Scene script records

● ● ● ● ●

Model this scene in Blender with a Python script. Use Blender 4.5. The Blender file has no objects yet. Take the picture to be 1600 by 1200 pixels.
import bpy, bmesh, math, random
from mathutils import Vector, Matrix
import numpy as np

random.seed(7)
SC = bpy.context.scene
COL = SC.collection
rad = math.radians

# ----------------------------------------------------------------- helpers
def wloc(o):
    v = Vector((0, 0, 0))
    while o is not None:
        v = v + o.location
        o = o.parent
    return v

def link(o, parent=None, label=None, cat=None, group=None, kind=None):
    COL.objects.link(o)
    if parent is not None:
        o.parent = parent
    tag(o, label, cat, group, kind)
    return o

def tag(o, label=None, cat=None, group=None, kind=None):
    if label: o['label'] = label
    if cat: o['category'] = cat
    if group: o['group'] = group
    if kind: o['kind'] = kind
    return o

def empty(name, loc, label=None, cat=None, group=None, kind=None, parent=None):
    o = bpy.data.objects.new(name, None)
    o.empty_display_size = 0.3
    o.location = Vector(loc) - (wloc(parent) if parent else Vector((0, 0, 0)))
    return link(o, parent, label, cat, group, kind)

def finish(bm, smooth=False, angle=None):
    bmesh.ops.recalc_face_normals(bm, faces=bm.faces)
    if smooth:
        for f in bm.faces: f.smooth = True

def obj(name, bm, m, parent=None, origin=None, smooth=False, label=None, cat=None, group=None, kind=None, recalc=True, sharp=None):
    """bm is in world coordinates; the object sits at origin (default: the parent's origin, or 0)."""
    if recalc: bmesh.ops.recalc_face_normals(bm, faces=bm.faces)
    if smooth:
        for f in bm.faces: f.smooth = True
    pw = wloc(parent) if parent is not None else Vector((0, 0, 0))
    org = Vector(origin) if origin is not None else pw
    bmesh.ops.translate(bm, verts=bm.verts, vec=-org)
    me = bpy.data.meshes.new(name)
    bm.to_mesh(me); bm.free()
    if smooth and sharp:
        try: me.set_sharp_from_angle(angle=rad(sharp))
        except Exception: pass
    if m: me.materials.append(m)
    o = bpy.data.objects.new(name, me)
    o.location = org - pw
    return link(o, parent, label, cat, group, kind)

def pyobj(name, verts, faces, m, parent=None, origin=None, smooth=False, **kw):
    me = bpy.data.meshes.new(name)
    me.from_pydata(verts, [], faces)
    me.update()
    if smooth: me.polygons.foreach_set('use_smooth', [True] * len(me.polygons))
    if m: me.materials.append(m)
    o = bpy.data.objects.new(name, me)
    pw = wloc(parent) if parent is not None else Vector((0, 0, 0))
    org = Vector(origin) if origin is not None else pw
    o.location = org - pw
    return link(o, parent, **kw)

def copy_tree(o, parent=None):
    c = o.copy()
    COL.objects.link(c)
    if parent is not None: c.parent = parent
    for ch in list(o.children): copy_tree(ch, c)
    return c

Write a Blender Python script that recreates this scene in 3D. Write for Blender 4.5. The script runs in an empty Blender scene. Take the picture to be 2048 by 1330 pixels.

● ● ● ● ●

**Work required:** Output the full listing exactly as it stands.

**Exercise output:**
Model this scene in Blender with a Python script. Use Blender 4.5. The Blender file has no objects yet. Take the picture to be 1600 by 1200 pixels.
import bpy, bmesh, math, random
from mathutils import Vector, Matrix
import numpy as np

random.seed(7)
SC = bpy.context.scene
COL = SC.collection
rad = math.radians

# ----------------------------------------------------------------- helpers
def wloc(o):
    v = Vector((0, 0, 0))
    while o is not None:
        v = v + o.location
        o = o.parent
    return v

def link(o, parent=None, label=None, cat=None, group=None, kind=None):
    COL.objects.link(o)
    if parent is not None:
        o.parent = parent
    tag(o, label, cat, group, kind)
    return o

def tag(o, label=None, cat=None, group=None, kind=None):
    if label: o['label'] = label
    if cat: o['category'] = cat
    if group: o['group'] = group
    if kind: o['kind'] = kind
    return o

def empty(name, loc, label=None, cat=None, group=None, kind=None, parent=None):
    o = bpy.data.objects.new(name, None)
    o.empty_display_size = 0.3
    o.location = Vector(loc) - (wloc(parent) if parent else Vector((0, 0, 0)))
    return link(o, parent, label, cat, group, kind)

def finish(bm, smooth=False, angle=None):
    bmesh.ops.recalc_face_normals(bm, faces=bm.faces)
    if smooth:
        for f in bm.faces: f.smooth = True

def obj(name, bm, m, parent=None, origin=None, smooth=False, label=None, cat=None, group=None, kind=None, recalc=True, sharp=None):
    """bm is in world coordinates; the object sits at origin (default: the parent's origin, or 0)."""
    if recalc: bmesh.ops.recalc_face_normals(bm, faces=bm.faces)
    if smooth:
        for f in bm.faces: f.smooth = True
    pw = wloc(parent) if parent is not None else Vector((0, 0, 0))
    org = Vector(origin) if origin is not None else pw
    bmesh.ops.translate(bm, verts=bm.verts, vec=-org)
    me = bpy.data.meshes.new(name)
    bm.to_mesh(me); bm.free()
    if smooth and sharp:
        try: me.set_sharp_from_angle(angle=rad(sharp))
        except Exception: pass
    if m: me.materials.append(m)
    o = bpy.data.objects.new(name, me)
    o.location = org - pw
    return link(o, parent, label, cat, group, kind)

def pyobj(name, verts, faces, m, parent=None, origin=None, smooth=False, **kw):
    me = bpy.data.meshes.new(name)
    me.from_pydata(verts, [], faces)
    me.update()
    if smooth: me.polygons.foreach_set('use_smooth', [True] * len(me.polygons))
    if m: me.materials.append(m)
    o = bpy.data.objects.new(name, me)
    pw = wloc(parent) if parent is not None else Vector((0, 0, 0))
    org = Vector(origin) if origin is not None else pw
    o.location = org - pw
    return link(o, parent, **kw)

def copy_tree(o, parent=None):
    c = o.copy()
    COL.objects.link(c)
    if parent is not None: c.parent = parent
    for ch in list(o.children): copy_tree(ch, c)
    return c

Write a Blender Python script that recreates this scene in 3D. Write for Blender 4.5. The script runs in an empty Blender scene. Take the picture to be 2048 by 1330 pixels.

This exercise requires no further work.